[Aim of the task]
Copy each line below exactly and leave the pictures out.
[Begin]
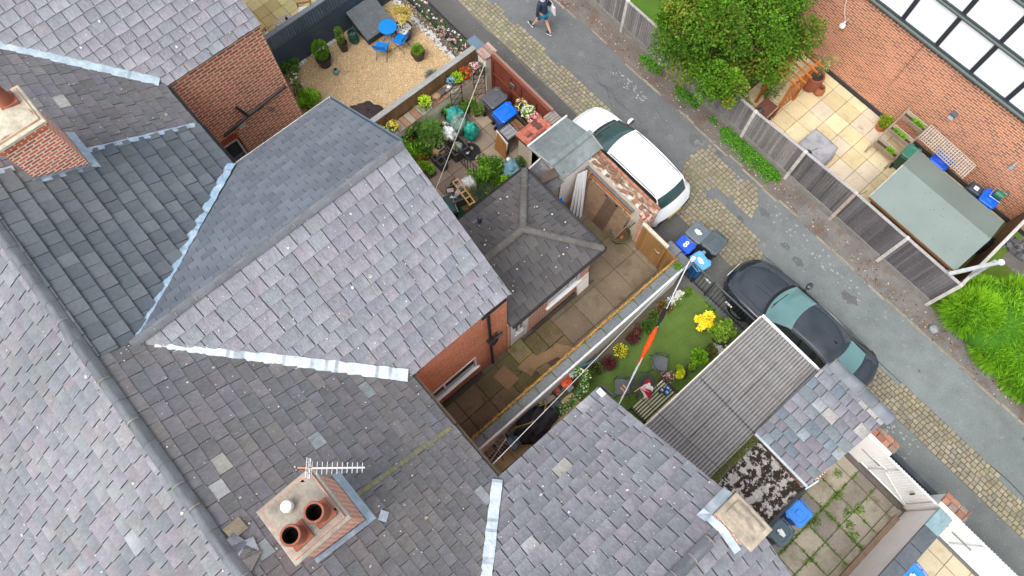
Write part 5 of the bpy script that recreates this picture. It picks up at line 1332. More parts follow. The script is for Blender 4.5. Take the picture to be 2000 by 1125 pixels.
for _ in range(14): m.obox((rr.uniform(-.22, .22), rr.uniform(-.2, .2), .44 + rr.uniform(0, .14)), (rr.uniform(.04, .11), rr.uniform(.03, .08), .008), Euler((rr.uniform(-.6, .6), rr.uniform(-.6, .6), rr.uniform(0, 3))), rr.choice([C(226, 226, 222), C(190, 196, 206), C(214, 190, 180), C(150, 160, 176), C(96, 110, 90)]))
m.build('papers', mMatte, t)
t = thing('wooden_frame', 'pale new wooden ladder-like frame lying across the junk crate', 'frame', (-8.35, 5.5, .64), -.12)
m = MB()
for s in (-1, 1): m.box(-.5, .5, s * .09 - .018, s * .09 + .018, 0, .035, C(216, 172, 112))
for i in range(5): m.box(-.5 + i * .235, -.46 + i * .235, -.075, .075, .002, .033, C(216, 172, 112))
m.build('frame', mWoodNew, t)
bag('dirty white sack of weeds behind the wooden frame', (-8.55, 5.88, .34), (.27, .24, .32), C(222, 222, 218), 11)
plant('weed_heap', 'dry yellow-green cut weeds on the white sack', 'plant', (-8.3, 5.72, .5), .16, .16, [C(150, 140, 80), C(120, 130, 60)], 300, .07, seed=25, asp=.2, stem=False)
t = thing('storage_box', 'dark green lidded storage box tipped beside the junk crate', 'box', (-8.42, 4.98, 0), -.35)
m = MB(); m.bev(-.32, .32, -.14, .14, 0, .42, C(44, 70, 64), .02); m.build('box', mPlastic, t); m = MB(); m.bev(-.3, .3, -.11, .11, .425, .44, C(36, 84, 72), .01); m.tube([(-.33, -.15, .42), (.33, -.15, .42), (.33, .15, .42), (-.33, .15, .42), (-.33, -.15, .42)], .012, C(190, 200, 200)); m.build('lid', mPlastic, t)
m = MB(); m.obox((-8.0, 4.85, .035), (.5, .42, .004), Euler((0, 0, .1)), C(30, 92, 60)); solo(m, 'green_mat', mFabric, 'flat green mat on the paving by the kitchen extension', 'mat')
plant('potted_fern', 'orange-tinged bedding plants beside the wooden frame', 'plant', (-7.9, 5.45, 0), .2, .3, G1 + OR[:1], 450, .06, pot=(.14, .16), seed=26)
plant('potted_fern', 'blue-green leafy pot against the hipped roof gutter', 'plant', (-7.65, 5.45, 0), .24, .35, [C(60, 120, 90), C(50, 100, 60), C(86, 140, 60)], 600, .06, pot=(.14, .16), seed=27)
m = MB(); m.box(-7.35, -7.28, 3.5, 5.6, 0, .8, C(186, 160, 104)); solo(m, 'screen_panel', mWoodNew, 'narrow wooden screen beside the green mat under the roof gutter', 'screen')
for (x, y, r_, h_, pal, fl, lab) in ((-10.95, 7.0, .26, .6, G1, None, 'leafy green bush at the foot of the white wall beside the turquoise bag'), (-11.0, 5.55, .3, .9, GD + G1, None, 'darker green bush tight against the white wall behind the feathery shrub'),
        (-10.2, 5.25, .28, .38, G1 + GB, OR, 'low plant dotted with orange flowers beside the trough planter'), (-10.95, 4.5, .4, .7, GB + G1, YE, 'yellow-flecked bush in the corner by the slate gable edge'), (-10.55, 6.55, .22, .5, GD, WH, 'dark shrub with small white flowers beside the woven sack'),
        (-8.95, 6.75, .2, .35, G1, PK, 'small pink-flowered plant at the end of the low railing'), (-7.75, 6.75, .3, .7, GB, None, 'lime green bush between the round black tub and the dark bush'), (-8.9, 5.55, .16, .3, GD, None, 'small dark potted plant behind the junk crate')):
    plant('yard_plant', lab, 'plant', (x, y, 0), r_, h_, pal, int(5200 * r_), .07, pot=(.13, .16), flowers=fl, nf=24, fs=.045, seed=int(abs(x * 31 + y * 17)), clumps=8, shell=.1)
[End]
[Exercise answer]
Write part 5 of the bpy script that recreates this picture. It picks up at line 1332. More parts follow. The script is for Blender 4.5. Take the picture to be 2000 by 1125 pixels.
for _ in range(14): m.obox((rr.uniform(-.22, .22), rr.uniform(-.2, .2), .44 + rr.uniform(0, .14)), (rr.uniform(.04, .11), rr.uniform(.03, .08), .008), Euler((rr.uniform(-.6, .6), rr.uniform(-.6, .6), rr.uniform(0, 3))), rr.choice([C(226, 226, 222), C(190, 196, 206), C(214, 190, 180), C(150, 160, 176), C(96, 110, 90)]))
m.build('papers', mMatte, t)
t = thing('wooden_frame', 'pale new wooden ladder-like frame lying across the junk crate', 'frame', (-8.35, 5.5, .64), -.12)
m = MB()
for s in (-1, 1): m.box(-.5, .5, s * .09 - .018, s * .09 + .018, 0, .035, C(216, 172, 112))
for i in range(5): m.box(-.5 + i * .235, -.46 + i * .235, -.075, .075, .002, .033, C(216, 172, 112))
m.build('frame', mWoodNew, t)
bag('dirty white sack of weeds behind the wooden frame', (-8.55, 5.88, .34), (.27, .24, .32), C(222, 222, 218), 11)
plant('weed_heap', 'dry yellow-green cut weeds on the white sack', 'plant', (-8.3, 5.72, .5), .16, .16, [C(150, 140, 80), C(120, 130, 60)], 300, .07, seed=25, asp=.2, stem=False)
t = thing('storage_box', 'dark green lidded storage box tipped beside the junk crate', 'box', (-8.42, 4.98, 0), -.35)
m = MB(); m.bev(-.32, .32, -.14, .14, 0, .42, C(44, 70, 64), .02); m.build('box', mPlastic, t); m = MB(); m.bev(-.3, .3, -.11, .11, .425, .44, C(36, 84, 72), .01); m.tube([(-.33, -.15, .42), (.33, -.15, .42), (.33, .15, .42), (-.33, .15, .42), (-.33, -.15, .42)], .012, C(190, 200, 200)); m.build('lid', mPlastic, t)
m = MB(); m.obox((-8.0, 4.85, .035), (.5, .42, .004), Euler((0, 0, .1)), C(30, 92, 60)); solo(m, 'green_mat', mFabric, 'flat green mat on the paving by the kitchen extension', 'mat')
plant('potted_fern', 'orange-tinged bedding plants beside the wooden frame', 'plant', (-7.9, 5.45, 0), .2, .3, G1 + OR[:1], 450, .06, pot=(.14, .16), seed=26)
plant('potted_fern', 'blue-green leafy pot against the hipped roof gutter', 'plant', (-7.65, 5.45, 0), .24, .35, [C(60, 120, 90), C(50, 100, 60), C(86, 140, 60)], 600, .06, pot=(.14, .16), seed=27)
m = MB(); m.box(-7.35, -7.28, 3.5, 5.6, 0, .8, C(186, 160, 104)); solo(m, 'screen_panel', mWoodNew, 'narrow wooden screen beside the green mat under the roof gutter', 'screen')
for (x, y, r_, h_, pal, fl, lab) in ((-10.95, 7.0, .26, .6, G1, None, 'leafy green bush at the foot of the white wall beside the turquoise bag'), (-11.0, 5.55, .3, .9, GD + G1, None, 'darker green bush tight against the white wall behind the feathery shrub'),
        (-10.2, 5.25, .28, .38, G1 + GB, OR, 'low plant dotted with orange flowers beside the trough planter'), (-10.95, 4.5, .4, .7, GB + G1, YE, 'yellow-flecked bush in the corner by the slate gable edge'), (-10.55, 6.55, .22, .5, GD, WH, 'dark shrub with small white flowers beside the woven sack'),
        (-8.95, 6.75, .2, .35, G1, PK, 'small pink-flowered plant at the end of the low railing'), (-7.75, 6.75, .3, .7, GB, None, 'lime green bush between the round black tub and the dark bush'), (-8.9, 5.55, .16, .3, GD, None, 'small dark potted plant behind the junk crate')):
    plant('yard_plant', lab, 'plant', (x, y, 0), r_, h_, pal, int(5200 * r_), .07, pot=(.13, .16), flowers=fl, nf=24, fs=.045, seed=int(abs(x * 31 + y * 17)), clumps=8, shell=.1)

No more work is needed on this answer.